> **Stated goal**: Print verbatim the opening line of the material and every subsequent line through the one containing "tag(kb.build('kerb', M['stone'], None), kind='structure')".
begin Raw data
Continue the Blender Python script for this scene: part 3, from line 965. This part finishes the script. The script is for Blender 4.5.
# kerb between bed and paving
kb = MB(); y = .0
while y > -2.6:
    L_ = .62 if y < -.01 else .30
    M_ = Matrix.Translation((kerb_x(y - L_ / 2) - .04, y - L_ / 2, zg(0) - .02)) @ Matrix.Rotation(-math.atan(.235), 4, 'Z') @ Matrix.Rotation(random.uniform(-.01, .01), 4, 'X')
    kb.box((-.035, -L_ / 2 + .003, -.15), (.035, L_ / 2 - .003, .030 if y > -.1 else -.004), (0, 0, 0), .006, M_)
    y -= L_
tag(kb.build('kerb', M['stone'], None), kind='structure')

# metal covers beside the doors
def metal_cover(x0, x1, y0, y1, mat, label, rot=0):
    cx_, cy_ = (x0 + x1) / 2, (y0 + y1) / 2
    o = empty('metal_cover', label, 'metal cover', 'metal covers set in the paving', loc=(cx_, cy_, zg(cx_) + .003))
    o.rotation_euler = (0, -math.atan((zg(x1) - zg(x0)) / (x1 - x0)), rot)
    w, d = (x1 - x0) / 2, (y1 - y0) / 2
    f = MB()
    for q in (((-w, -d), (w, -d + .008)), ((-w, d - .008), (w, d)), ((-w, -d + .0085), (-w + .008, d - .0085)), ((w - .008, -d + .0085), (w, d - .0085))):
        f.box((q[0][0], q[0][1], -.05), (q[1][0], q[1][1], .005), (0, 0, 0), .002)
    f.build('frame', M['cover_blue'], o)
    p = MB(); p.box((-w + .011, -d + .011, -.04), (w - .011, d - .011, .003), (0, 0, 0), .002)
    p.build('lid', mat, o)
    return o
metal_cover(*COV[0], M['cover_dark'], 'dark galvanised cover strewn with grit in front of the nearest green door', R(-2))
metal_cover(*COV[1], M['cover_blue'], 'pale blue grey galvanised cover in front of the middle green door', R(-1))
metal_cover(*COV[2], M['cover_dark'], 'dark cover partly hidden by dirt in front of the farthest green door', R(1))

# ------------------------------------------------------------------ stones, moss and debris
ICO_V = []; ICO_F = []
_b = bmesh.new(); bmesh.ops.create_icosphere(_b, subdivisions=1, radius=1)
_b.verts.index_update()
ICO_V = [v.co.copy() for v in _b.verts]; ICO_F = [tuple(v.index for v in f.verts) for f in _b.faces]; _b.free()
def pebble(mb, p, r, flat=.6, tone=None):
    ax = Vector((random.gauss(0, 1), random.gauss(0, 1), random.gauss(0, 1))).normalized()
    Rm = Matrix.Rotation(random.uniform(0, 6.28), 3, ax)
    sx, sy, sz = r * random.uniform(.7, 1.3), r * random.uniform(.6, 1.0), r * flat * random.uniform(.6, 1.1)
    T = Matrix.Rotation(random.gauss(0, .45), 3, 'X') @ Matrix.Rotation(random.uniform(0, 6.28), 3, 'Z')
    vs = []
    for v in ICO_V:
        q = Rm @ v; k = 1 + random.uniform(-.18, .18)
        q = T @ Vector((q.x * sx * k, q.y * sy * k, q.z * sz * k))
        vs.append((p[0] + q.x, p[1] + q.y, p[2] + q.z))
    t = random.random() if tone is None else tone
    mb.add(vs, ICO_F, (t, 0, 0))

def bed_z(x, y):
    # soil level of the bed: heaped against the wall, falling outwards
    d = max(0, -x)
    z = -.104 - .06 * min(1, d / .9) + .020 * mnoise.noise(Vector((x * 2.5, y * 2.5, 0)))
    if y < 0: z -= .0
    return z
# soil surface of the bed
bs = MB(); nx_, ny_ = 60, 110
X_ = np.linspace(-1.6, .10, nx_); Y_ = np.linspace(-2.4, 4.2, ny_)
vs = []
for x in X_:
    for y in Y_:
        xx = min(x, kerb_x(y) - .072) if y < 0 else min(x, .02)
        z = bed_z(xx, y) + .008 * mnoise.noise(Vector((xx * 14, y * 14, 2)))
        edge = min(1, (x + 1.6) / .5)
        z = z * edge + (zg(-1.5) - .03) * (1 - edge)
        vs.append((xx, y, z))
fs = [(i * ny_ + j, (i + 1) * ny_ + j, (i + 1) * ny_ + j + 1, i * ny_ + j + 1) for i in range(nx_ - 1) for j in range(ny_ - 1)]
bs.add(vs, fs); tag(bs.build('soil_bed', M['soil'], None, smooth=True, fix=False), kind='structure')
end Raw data
> **Answer to this exercise**:
Continue the Blender Python script for this scene: part 3, from line 965. This part finishes the script. The script is for Blender 4.5.
# kerb between bed and paving
kb = MB(); y = .0
while y > -2.6:
    L_ = .62 if y < -.01 else .30
    M_ = Matrix.Translation((kerb_x(y - L_ / 2) - .04, y - L_ / 2, zg(0) - .02)) @ Matrix.Rotation(-math.atan(.235), 4, 'Z') @ Matrix.Rotation(random.uniform(-.01, .01), 4, 'X')
    kb.box((-.035, -L_ / 2 + .003, -.15), (.035, L_ / 2 - .003, .030 if y > -.1 else -.004), (0, 0, 0), .006, M_)
    y -= L_
tag(kb.build('kerb', M['stone'], None), kind='structure')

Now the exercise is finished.